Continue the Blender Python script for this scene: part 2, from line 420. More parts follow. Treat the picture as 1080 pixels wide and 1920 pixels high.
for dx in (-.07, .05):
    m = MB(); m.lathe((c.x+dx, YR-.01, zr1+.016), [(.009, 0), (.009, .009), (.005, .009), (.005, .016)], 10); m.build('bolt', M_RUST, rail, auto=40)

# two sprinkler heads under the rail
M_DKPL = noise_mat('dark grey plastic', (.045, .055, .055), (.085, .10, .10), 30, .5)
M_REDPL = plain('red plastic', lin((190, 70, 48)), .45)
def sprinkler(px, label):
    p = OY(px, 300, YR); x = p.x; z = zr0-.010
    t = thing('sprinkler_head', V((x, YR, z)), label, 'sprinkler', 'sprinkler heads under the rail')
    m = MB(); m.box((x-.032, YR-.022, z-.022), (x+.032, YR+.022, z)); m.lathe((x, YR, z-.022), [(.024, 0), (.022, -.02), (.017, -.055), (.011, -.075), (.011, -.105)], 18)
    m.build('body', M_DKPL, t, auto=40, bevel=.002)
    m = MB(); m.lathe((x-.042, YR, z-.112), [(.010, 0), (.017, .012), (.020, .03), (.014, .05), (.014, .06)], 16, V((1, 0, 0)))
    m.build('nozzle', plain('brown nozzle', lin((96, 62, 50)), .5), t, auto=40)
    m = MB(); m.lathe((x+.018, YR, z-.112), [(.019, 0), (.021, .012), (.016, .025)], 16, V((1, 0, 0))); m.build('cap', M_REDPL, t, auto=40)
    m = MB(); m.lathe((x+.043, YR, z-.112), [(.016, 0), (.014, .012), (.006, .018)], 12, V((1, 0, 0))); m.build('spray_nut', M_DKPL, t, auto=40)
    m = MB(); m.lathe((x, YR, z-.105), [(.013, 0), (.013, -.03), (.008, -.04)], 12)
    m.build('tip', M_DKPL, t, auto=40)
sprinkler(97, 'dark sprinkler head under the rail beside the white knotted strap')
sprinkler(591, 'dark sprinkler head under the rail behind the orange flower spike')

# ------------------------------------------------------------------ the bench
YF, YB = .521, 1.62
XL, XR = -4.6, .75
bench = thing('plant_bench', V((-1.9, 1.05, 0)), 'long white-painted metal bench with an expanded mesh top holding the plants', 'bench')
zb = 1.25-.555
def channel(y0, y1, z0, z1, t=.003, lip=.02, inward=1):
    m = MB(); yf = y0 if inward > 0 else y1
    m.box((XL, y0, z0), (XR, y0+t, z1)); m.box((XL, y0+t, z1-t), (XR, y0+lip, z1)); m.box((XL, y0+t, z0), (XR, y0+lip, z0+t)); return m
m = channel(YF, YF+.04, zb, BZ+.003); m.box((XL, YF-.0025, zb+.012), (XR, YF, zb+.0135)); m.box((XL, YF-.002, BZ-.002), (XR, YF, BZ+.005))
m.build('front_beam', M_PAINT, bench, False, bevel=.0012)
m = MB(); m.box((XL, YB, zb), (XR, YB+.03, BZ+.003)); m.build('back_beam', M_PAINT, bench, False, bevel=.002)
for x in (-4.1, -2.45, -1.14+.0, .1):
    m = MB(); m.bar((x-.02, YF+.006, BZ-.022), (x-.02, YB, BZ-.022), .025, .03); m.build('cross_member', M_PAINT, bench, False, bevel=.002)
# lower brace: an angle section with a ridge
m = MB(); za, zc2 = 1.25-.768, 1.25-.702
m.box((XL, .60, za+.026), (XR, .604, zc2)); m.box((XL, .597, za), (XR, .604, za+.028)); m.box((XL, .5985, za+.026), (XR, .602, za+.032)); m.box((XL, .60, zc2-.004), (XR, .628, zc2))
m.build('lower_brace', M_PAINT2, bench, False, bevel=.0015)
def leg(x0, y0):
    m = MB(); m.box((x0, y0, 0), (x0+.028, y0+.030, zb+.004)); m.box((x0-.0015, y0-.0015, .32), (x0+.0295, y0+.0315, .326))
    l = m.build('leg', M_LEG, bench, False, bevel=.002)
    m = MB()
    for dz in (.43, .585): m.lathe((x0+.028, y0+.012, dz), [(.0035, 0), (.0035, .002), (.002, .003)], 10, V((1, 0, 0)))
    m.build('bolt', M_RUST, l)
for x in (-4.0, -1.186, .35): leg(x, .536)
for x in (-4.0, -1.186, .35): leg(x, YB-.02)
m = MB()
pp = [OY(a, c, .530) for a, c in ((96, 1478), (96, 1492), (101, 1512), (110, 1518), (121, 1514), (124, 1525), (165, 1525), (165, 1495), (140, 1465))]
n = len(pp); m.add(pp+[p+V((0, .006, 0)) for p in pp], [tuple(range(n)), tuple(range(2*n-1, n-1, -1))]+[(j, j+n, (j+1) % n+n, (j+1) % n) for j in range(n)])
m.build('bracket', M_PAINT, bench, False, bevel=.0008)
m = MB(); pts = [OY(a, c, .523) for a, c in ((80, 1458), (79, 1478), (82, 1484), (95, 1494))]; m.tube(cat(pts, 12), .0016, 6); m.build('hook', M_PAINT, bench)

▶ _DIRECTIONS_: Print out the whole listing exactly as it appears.

▶ _RESPONSE TO THE EXERCISE_:
Continue the Blender Python script for this scene: part 2, from line 420. More parts follow. Treat the picture as 1080 pixels wide and 1920 pixels high.
for dx in (-.07, .05):
    m = MB(); m.lathe((c.x+dx, YR-.01, zr1+.016), [(.009, 0), (.009, .009), (.005, .009), (.005, .016)], 10); m.build('bolt', M_RUST, rail, auto=40)

# two sprinkler heads under the rail
M_DKPL = noise_mat('dark grey plastic', (.045, .055, .055), (.085, .10, .10), 30, .5)
M_REDPL = plain('red plastic', lin((190, 70, 48)), .45)
def sprinkler(px, label):
    p = OY(px, 300, YR); x = p.x; z = zr0-.010
    t = thing('sprinkler_head', V((x, YR, z)), label, 'sprinkler', 'sprinkler heads under the rail')
    m = MB(); m.box((x-.032, YR-.022, z-.022), (x+.032, YR+.022, z)); m.lathe((x, YR, z-.022), [(.024, 0), (.022, -.02), (.017, -.055), (.011, -.075), (.011, -.105)], 18)
    m.build('body', M_DKPL, t, auto=40, bevel=.002)
    m = MB(); m.lathe((x-.042, YR, z-.112), [(.010, 0), (.017, .012), (.020, .03), (.014, .05), (.014, .06)], 16, V((1, 0, 0)))
    m.build('nozzle', plain('brown nozzle', lin((96, 62, 50)), .5), t, auto=40)
    m = MB(); m.lathe((x+.018, YR, z-.112), [(.019, 0), (.021, .012), (.016, .025)], 16, V((1, 0, 0))); m.build('cap', M_REDPL, t, auto=40)
    m = MB(); m.lathe((x+.043, YR, z-.112), [(.016, 0), (.014, .012), (.006, .018)], 12, V((1, 0, 0))); m.build('spray_nut', M_DKPL, t, auto=40)
    m = MB(); m.lathe((x, YR, z-.105), [(.013, 0), (.013, -.03), (.008, -.04)], 12)
    m.build('tip', M_DKPL, t, auto=40)
sprinkler(97, 'dark sprinkler head under the rail beside the white knotted strap')
sprinkler(591, 'dark sprinkler head under the rail behind the orange flower spike')

# ------------------------------------------------------------------ the bench
YF, YB = .521, 1.62
XL, XR = -4.6, .75
bench = thing('plant_bench', V((-1.9, 1.05, 0)), 'long white-painted metal bench with an expanded mesh top holding the plants', 'bench')
zb = 1.25-.555
def channel(y0, y1, z0, z1, t=.003, lip=.02, inward=1):
    m = MB(); yf = y0 if inward > 0 else y1
    m.box((XL, y0, z0), (XR, y0+t, z1)); m.box((XL, y0+t, z1-t), (XR, y0+lip, z1)); m.box((XL, y0+t, z0), (XR, y0+lip, z0+t)); return m
m = channel(YF, YF+.04, zb, BZ+.003); m.box((XL, YF-.0025, zb+.012), (XR, YF, zb+.0135)); m.box((XL, YF-.002, BZ-.002), (XR, YF, BZ+.005))
m.build('front_beam', M_PAINT, bench, False, bevel=.0012)
m = MB(); m.box((XL, YB, zb), (XR, YB+.03, BZ+.003)); m.build('back_beam', M_PAINT, bench, False, bevel=.002)
for x in (-4.1, -2.45, -1.14+.0, .1):
    m = MB(); m.bar((x-.02, YF+.006, BZ-.022), (x-.02, YB, BZ-.022), .025, .03); m.build('cross_member', M_PAINT, bench, False, bevel=.002)
# lower brace: an angle section with a ridge
m = MB(); za, zc2 = 1.25-.768, 1.25-.702
m.box((XL, .60, za+.026), (XR, .604, zc2)); m.box((XL, .597, za), (XR, .604, za+.028)); m.box((XL, .5985, za+.026), (XR, .602, za+.032)); m.box((XL, .60, zc2-.004), (XR, .628, zc2))
m.build('lower_brace', M_PAINT2, bench, False, bevel=.0015)
def leg(x0, y0):
    m = MB(); m.box((x0, y0, 0), (x0+.028, y0+.030, zb+.004)); m.box((x0-.0015, y0-.0015, .32), (x0+.0295, y0+.0315, .326))
    l = m.build('leg', M_LEG, bench, False, bevel=.002)
    m = MB()
    for dz in (.43, .585): m.lathe((x0+.028, y0+.012, dz), [(.0035, 0), (.0035, .002), (.002, .003)], 10, V((1, 0, 0)))
    m.build('bolt', M_RUST, l)
for x in (-4.0, -1.186, .35): leg(x, .536)
for x in (-4.0, -1.186, .35): leg(x, YB-.02)
m = MB()
pp = [OY(a, c, .530) for a, c in ((96, 1478), (96, 1492), (101, 1512), (110, 1518), (121, 1514), (124, 1525), (165, 1525), (165, 1495), (140, 1465))]
n = len(pp); m.add(pp+[p+V((0, .006, 0)) for p in pp], [tuple(range(n)), tuple(range(2*n-1, n-1, -1))]+[(j, j+n, (j+1) % n+n, (j+1) % n) for j in range(n)])
m.build('bracket', M_PAINT, bench, False, bevel=.0008)
m = MB(); pts = [OY(a, c, .523) for a, c in ((80, 1458), (79, 1478), (82, 1484), (95, 1494))]; m.tube(cat(pts, 12), .0016, 6); m.build('hook', M_PAINT, bench)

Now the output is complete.